Harness-1: Reinforcement Learning for Search Agents with State-Externalizing Harnesses

Problem
The paper addresses the limitations of traditional reinforcement learning (RL) frameworks for search agents, which often require the policy to manage both semantic search decisions and bookkeeping tasks. This dual responsibility can hinder performance, as the environment is better suited to maintain state information. The authors propose a novel approach, Harness-1, to alleviate this issue by externalizing state management, allowing the policy to focus solely on decision-making. This work is a preprint and has not yet undergone peer review.

Method
Harness-1 is a 20 billion parameter search agent designed to operate within a stateful search harness. The architecture separates the responsibilities of the RL policy and the environment: the harness manages working memory, which includes a candidate pool, an importance-tagged curated set, compact evidence links, verification records, and budget-aware context rendering. The RL policy is tasked with semantic decisions such as what to search, which documents to retain or discard, what to verify, and when to terminate the search.

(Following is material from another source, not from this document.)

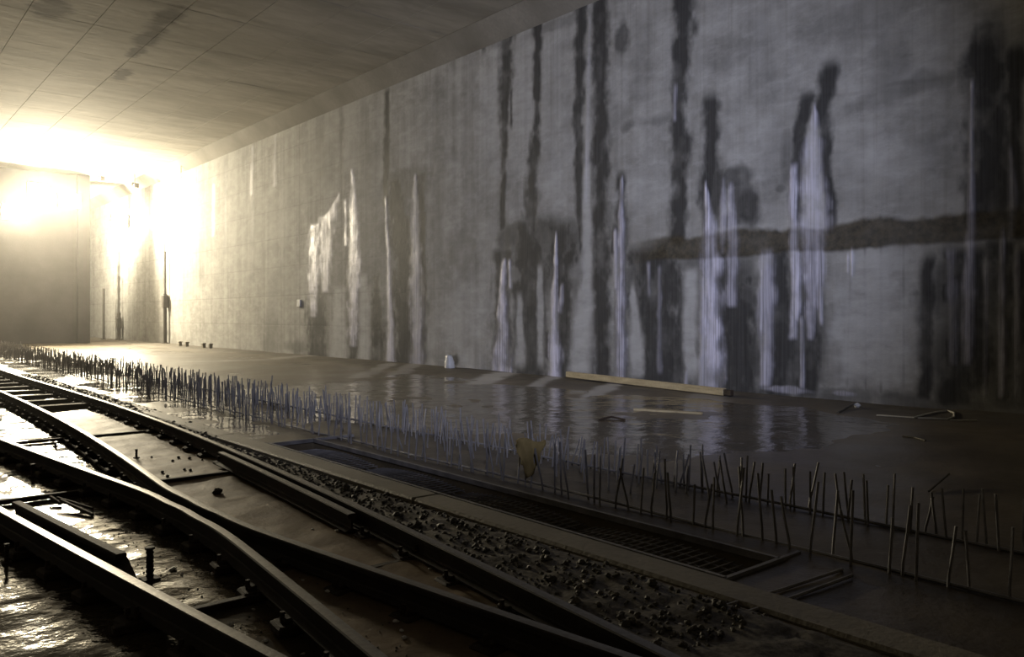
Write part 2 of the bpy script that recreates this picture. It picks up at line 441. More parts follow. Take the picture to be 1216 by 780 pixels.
for a in (
    (738, 45, 11, 26, .8), (880, 235, 15, 34, .85), (893, 255, 12, 22, .8), (746, 150, 8, 6, .6, .8, 1.4), (782, 143, 26, 8, .5, .8, 1.5), (845, 128, 12, 12, .9),
    (620, 275, 30, 14, .75), (655, 285, 22, 22, .8), (680, 285, 16, 24, .7), (480, 215, 26, 9, .6), (550, 300, 26, 26, .38), (535, 285, 12, 12, .3),
    (1025, 124, 34, 9, .4, .8, 1.6), (1090, 100, 44, 13, .45, .8, 1.6), (1140, 88, 22, 12, .6, .8, 1.4), (1062, 80, 20, 24, .35), (945, 250, 12, 10, .8), (925, 225, 12, 8, .6),
    (1088, 355, 9, 12, .7), (985, 470, 60, 10, .55), (1090, 478, 60, 14, .65), (1180, 488, 50, 12, .6), (820, 466, 60, 9, .5), (640, 440, 40, 8, .5),
    (700, 445, 50, 9, .4), (541, 428, 5, 9, .9), (505, 365, 6, 12, .6), (350, 412, 12, 9, .6), (425, 422, 40, 6, .5), (885, 390, 24, 30, .5), (1205, 230, 16, 40, .7),
    (850, 228, 15, 44, .9, .5, .6), (872, 212, 24, 15, .9, .5, .6), (888, 246, 20, 30, .95, .5, .6), (868, 262, 22, 14, .85, .5, .6),
    (612, 282, 26, 18, .8, .5, .6), (645, 275, 30, 20, .85, .5, .6), (676, 290, 24, 26, .8, .5, .6), (640, 320, 36, 30, .7, .5, .7), (690, 330, 20, 40, .45, .5, .7),
    (775, 345, 40, 44, .9, .5, .6), (790, 420, 46, 52, .92, .5, .5), (880, 350, 30, 46, .85, .5, .6), (880, 430, 40, 44, .9, .5, .5), (945, 420, 36, 50, .95, .5, .5),
    (950, 330, 30, 34, .8, .5, .6), (1130, 340, 30, 44, .8, .5, .6), (1135, 430, 34, 56, .85, .5, .5), (1195, 350, 26, 60, .9, .5, .6), (1195, 440, 26, 54, .9, .5, .5), (830, 310, 80, 14, .6, .5, .6),
    (938, 190, 14, 40, .6, .5, .6), (1175, 90, 34, 60, .8, .5, .6), (1185, 200, 34, 60, .85, .5, .6), (1155, 85, 26, 14, .85, .5, .6),
    (660, 30, 40, 8, .35), (600, 44, 20, 8, .5), (520, 330, 20, 50, .22), (450, 300, 50, 90, .35, .6, .6), (376, 395, 13, 30, .9, .5, .6), (420, 400, 12, 30, .85, .5, .6), (450, 405, 12, 30, .8, .5, .6), (482, 400, 12, 34, .7, .5, .6), (486, 225, 26, 12, .6, .6, .7), (470, 212, 30, 10, .6), (395, 300, 24, 60, .25),
    (1040, 12, 90, 26, .25), (960, 130, 30, 26, .2), (870, 60, 50, 20, .18), (1120, 180, 40, 40, .18), (1000, 215, 40, 16, .15), (590, 230, 24, 40, .12),
): blob(wet, *a)
wet *= np.clip(1.0 + .6 * n_edge2 + .4 * n_edge, .6, 1.0)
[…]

The training process leverages reinforcement learning techniques, although specific details regarding the loss function and training compute are not disclosed in the paper.

Results
Harness-1 demonstrates significant improvements in retrieval performance across eight benchmarks, including web search, finance, patents, and multi-hop question answering (QA). It achieves an average curated recall of 0.730, surpassing the next strongest open search subagent by 11.4 points. Notably, Harness-1 remains competitive with larger frontier-model searchers, indicating its efficiency and effectiveness. The model’s performance is particularly robust on held-out transfer benchmarks, suggesting that the explicit management of search state through reinforcement learning enhances generalization capabilities beyond the training domains.

Limitations
The authors acknowledge that while Harness-1 shows promising results, the reliance on a stateful harness may introduce complexity in deployment and scalability. Additionally, the paper does not provide extensive details on the computational resources required for training or the specific configurations of the benchmarks used. There is also no discussion on the potential limitations of the harness design itself, such as its adaptability to different search contexts or its performance in real-world applications.

Why it matters
The introduction of Harness-1 represents a significant advancement in the design of search agents, particularly in how they manage state and decision-making processes. By externalizing state management, the framework allows for more efficient and effective retrieval strategies, which could have broad implications for various applications in information retrieval and natural language processing. This work lays the groundwork for future research into state management in RL environments, as highlighted in related literature on search agent optimization and reinforcement learning methodologies, as published in arXiv cs.CL.